11. We are unable to read any such ratio in the judgment in Kolhapur Canesugar's Case that Section 6 is not applicable even in case when an Act passed by the Parliament, which undoubtedly Act of 1954 which was repealed.

12. Moreover, the order passed by Sub-Divisional Officer on 03.11.2004 was not under the Act of 1954 but was as a Land Revenue Officer to correct the land record in accordance with sanad issued on 26.09.1977 in favour of nine persons. The order relates to maintenance of land record and for correcting the land record in tune with existing orders, no exception could have been taken to that. If the order of SDM was founded on incorrect facts it could have been subjected to remedial forum viz., by contending that such sanad does not exist or said sanad if issued had been amended or revoked in appropriate proceedings or the like grounds.

13. In view thereof we do not find any force in this appeal and the same is hereby dismissed.

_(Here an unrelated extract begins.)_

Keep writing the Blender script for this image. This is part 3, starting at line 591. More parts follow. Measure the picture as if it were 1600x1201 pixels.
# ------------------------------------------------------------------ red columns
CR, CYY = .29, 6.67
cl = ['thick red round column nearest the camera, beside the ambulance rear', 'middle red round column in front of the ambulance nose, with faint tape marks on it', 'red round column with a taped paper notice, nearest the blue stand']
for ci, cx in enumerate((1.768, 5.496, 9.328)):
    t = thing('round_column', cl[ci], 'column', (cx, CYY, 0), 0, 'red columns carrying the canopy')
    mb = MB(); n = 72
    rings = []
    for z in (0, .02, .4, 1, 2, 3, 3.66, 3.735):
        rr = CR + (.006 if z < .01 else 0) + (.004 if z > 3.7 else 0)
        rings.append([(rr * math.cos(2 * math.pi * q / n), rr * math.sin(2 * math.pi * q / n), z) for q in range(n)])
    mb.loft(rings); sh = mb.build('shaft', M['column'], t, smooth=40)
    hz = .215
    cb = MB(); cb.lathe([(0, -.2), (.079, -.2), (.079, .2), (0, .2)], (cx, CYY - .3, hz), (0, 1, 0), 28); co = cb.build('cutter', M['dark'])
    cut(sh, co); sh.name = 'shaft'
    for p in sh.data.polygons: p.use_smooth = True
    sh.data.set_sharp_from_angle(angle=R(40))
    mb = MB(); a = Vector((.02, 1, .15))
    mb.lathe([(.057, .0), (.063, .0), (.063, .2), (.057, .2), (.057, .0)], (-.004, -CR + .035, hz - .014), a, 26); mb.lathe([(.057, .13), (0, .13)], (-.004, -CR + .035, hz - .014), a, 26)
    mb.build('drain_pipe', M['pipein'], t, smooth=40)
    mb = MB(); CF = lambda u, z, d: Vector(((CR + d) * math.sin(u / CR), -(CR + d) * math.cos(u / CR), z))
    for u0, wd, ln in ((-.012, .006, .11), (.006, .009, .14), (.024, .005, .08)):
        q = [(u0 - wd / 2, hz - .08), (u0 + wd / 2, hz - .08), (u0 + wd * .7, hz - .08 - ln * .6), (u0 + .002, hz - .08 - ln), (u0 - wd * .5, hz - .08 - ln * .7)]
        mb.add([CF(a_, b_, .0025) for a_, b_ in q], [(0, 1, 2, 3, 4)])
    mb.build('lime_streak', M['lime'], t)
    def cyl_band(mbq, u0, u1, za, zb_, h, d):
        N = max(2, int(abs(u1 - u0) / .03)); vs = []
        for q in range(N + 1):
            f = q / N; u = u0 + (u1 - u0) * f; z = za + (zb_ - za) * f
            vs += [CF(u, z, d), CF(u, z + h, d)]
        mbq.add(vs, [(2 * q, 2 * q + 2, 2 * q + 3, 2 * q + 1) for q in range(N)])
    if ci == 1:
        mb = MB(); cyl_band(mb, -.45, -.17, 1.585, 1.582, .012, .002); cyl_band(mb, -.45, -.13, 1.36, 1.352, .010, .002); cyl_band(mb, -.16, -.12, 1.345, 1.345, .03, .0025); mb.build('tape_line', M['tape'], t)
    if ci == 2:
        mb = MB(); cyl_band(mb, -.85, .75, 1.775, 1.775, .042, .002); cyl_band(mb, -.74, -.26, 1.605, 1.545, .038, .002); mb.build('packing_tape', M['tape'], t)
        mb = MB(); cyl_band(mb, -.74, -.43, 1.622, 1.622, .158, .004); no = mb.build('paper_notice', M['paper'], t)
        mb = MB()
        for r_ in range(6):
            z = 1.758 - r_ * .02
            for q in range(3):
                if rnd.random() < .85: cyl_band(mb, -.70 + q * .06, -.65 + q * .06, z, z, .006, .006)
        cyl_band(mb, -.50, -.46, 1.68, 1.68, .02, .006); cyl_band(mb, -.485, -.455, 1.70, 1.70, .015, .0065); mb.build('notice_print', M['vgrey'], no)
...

Therefore, the orders of Sub Divisional Magistrate cum Authorised Settlement Commissioner and that of the Collector cum Chief Settlement Commissioner which are challenged in the writ petition are quashed and the proceedings pending before the Sub Divisional Magistrate stand restored to its original number to be decided by these said officers in accordance with law. We make it clear that the proceedings were not pending as on the date of the enactment of the Act repealing the Act of 1954 Section 6 of the General Clauses Act has no application.